Increases
in Canadian house prices over the past five years are the result
of a ‘robust economy’,
estate agent Century 21 Canada has reported.
Alberta and British Columbia show the most dramatic price increases,
said the firm.
The
hottest housing markets surveyed in British Columbia were in
Vernon, Kelowna and North Vancouver. In Vernon
the price of
a ‘typical home’ of the sort most often found in
the neighbourhood has gone up from £73,400 in the spring
of 2001 to a current £168,100 – an increase of 129
per cent. In Kelowna the price has gone up from £87,600
to £165,700, a rise of 89 per cent; and in North Vancouver
from £164,800 to £307,800, an increase of 87 per
cent.
The
hottest housing markets surveyed in Alberta were in Calgary
north east, and Fort McMurray. The former had
seen the price
of a typical house rise from £77,700 in 2001 to £171,900
in the spring of 2006, an increase of 121 per cent. In Fort McMurray
the price has increased from £94,700 to £194,200,
an increase of 105 per cent.
The survey included 38 markets across the country. Other housing
markets demonstrating dramatic price increases included Quebec
City, up 67 per cent, and the Winnipeg suburb of St. Vital South,
up 64 per cent.
Mortgage rates have also showed a moderate decline over the
past five years helping to boost the housing market. The conventional
five year mortgage rate was 7.75 per cent in May 2001, 5.7 per
cent in June 2005 and 6.75 per cent in May 2006s.

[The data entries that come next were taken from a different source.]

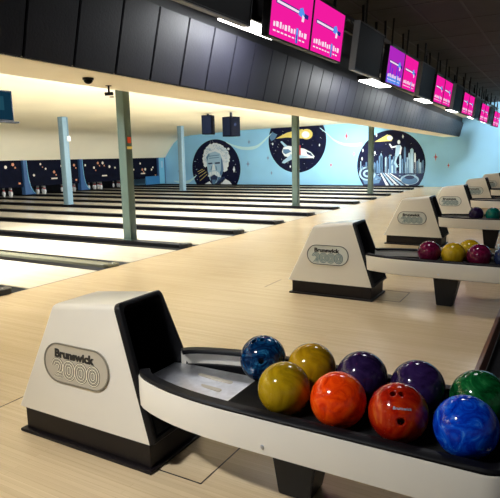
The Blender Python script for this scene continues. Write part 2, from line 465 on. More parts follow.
# shuttle
bm = bmesh.new(); C = crop(265, 115, .1305)
y1 = (at_wall(268.8, 145)[0]+at_wall(326.2, 145)[0])/2; z1 = at_wall(297, 172.7)[1]+1.54
disc(bm, y1, z1, 1.54); specks(bm, y1, z1, 1.5, 60, 5)
P([(82, 182), (170, 135), (290, 108), (300, 180), (170, 172)], 5, 3); P(ell(320, 147, 46, 40), 5, 4); P(ell(312, 150, 30, 26), 1, 5)
P([(55, 130), (95, 150), (75, 185), (50, 200), (35, 175)], 3, 3)
P([(118, 205), (130, 200), (178, 242), (160, 256)], 2, 3)
P([(132, 282), (142, 250), (180, 236), (300, 258), (352, 284), (382, 318), (372, 330), (280, 330), (215, 336), (150, 315)], 1, 4)
P([(195, 308), (225, 330), (150, 372), (130, 366), (140, 350)], 2, 5)
P([(140, 262), (180, 262), (205, 280), (160, 300), (140, 290)], 3, 5)
P([(318, 278), (352, 292), (372, 318), (350, 312), (325, 300)], 4, 5)
P([(190, 300), (290, 310), (350, 322), (280, 330), (215, 334)], 2, 5)
P([(262, 232), (274, 232), (276, 308), (264, 308)], 6, 6)
for x, y in ((60, 222), (418, 230), (195, 395)): P([(x-6, y), (x, y-12), (x+6, y), (x, y+12)], 1, 3)
tag(obj('painted_mural', bm, MURM), 'round painted mural of a white space shuttle and yellow comet behind a post', 'mural', 'round murals on the blue wall')
# city
bm = bmesh.new(); C = crop(355, 120, .16)
y2 = (at_wall(357, 160)[0]+at_wall(426, 160)[0])/2; z2 = at_wall(391, 130)[1]-1.54
disc(bm, y2, z2, 1.54); specks(bm, y2, z2, 1.45, 40, 9)
P([(122, 137), (200, 92), (222, 95), (238, 112), (228, 132), (205, 132)], 5, 3); P(ell(218, 112, 18, 15), 1, 4)
P([(20, 300), (60, 280), (140, 330), (250, 318), (350, 326), (438, 318), (425, 365), (400, 408), (50, 408)], 4, 3)
for x, w, tp, mi in ((150, 20, 228, 3), (160, 8, 215, 2), (188, 14, 238, 2), (212, 12, 225, 3), (228, 10, 255, 2), (278, 12, 225, 2), (292, 10, 250, 3), (306, 12, 175, 3), (322, 10, 240, 2), (334, 10, 212, 2), (346, 20, 185, 2), (371, 9, 212, 1), (384, 12, 262, 3), (402, 14, 272, 2), (420, 12, 258, 3), (135, 9, 260, 3), (247, 10, 285, 3)):
    P([(x, 332), (x, tp), (x+w*.5, tp-10), (x+w, tp), (x+w, 332)], mi, 4)
for q in range(5):
    a = 150+q*32
    P([(158+q*14, 332), (166+q*14, 332), (a+62, 408), (a+44, 408)], 1 if q % 2 == 0 else 2, 5)
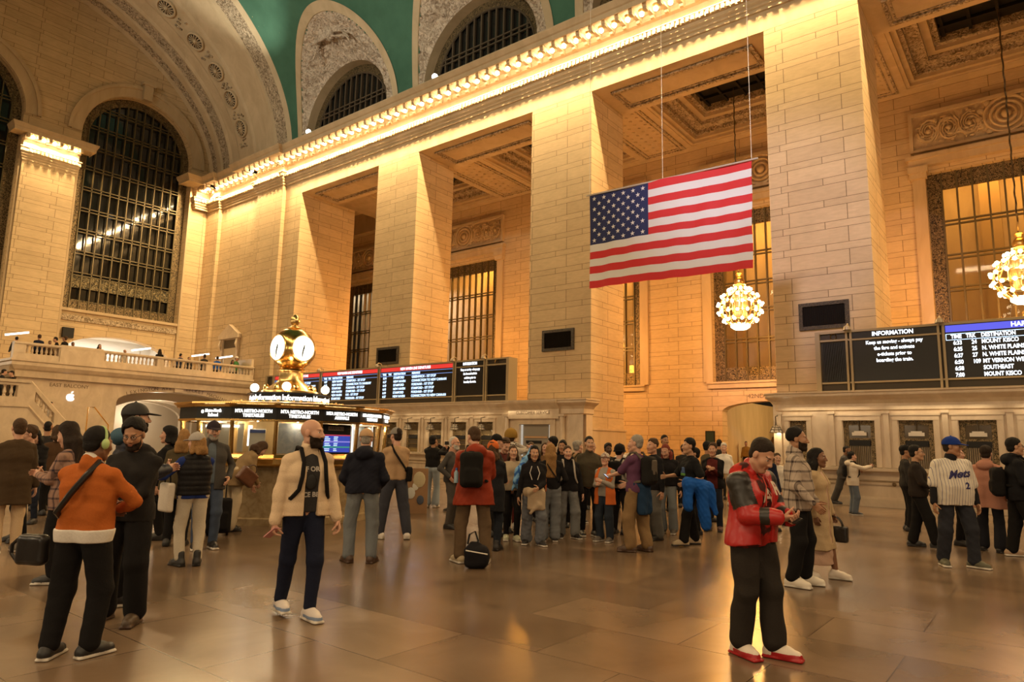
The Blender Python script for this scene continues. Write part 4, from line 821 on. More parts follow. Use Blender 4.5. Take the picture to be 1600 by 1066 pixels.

‘The economy continues to provide the job stability and
consumer confidence combined with moderate mortgage interest
rates to bring continued, stable house price growth on the Prairies,
in central Canada and in Atlantic Canada’, said Century
21 Canada president Don Lawby. ‘In British Columbia and
Alberta, the same economic factors plus booming energy and construction
sectors have produced dramatic house price increases’.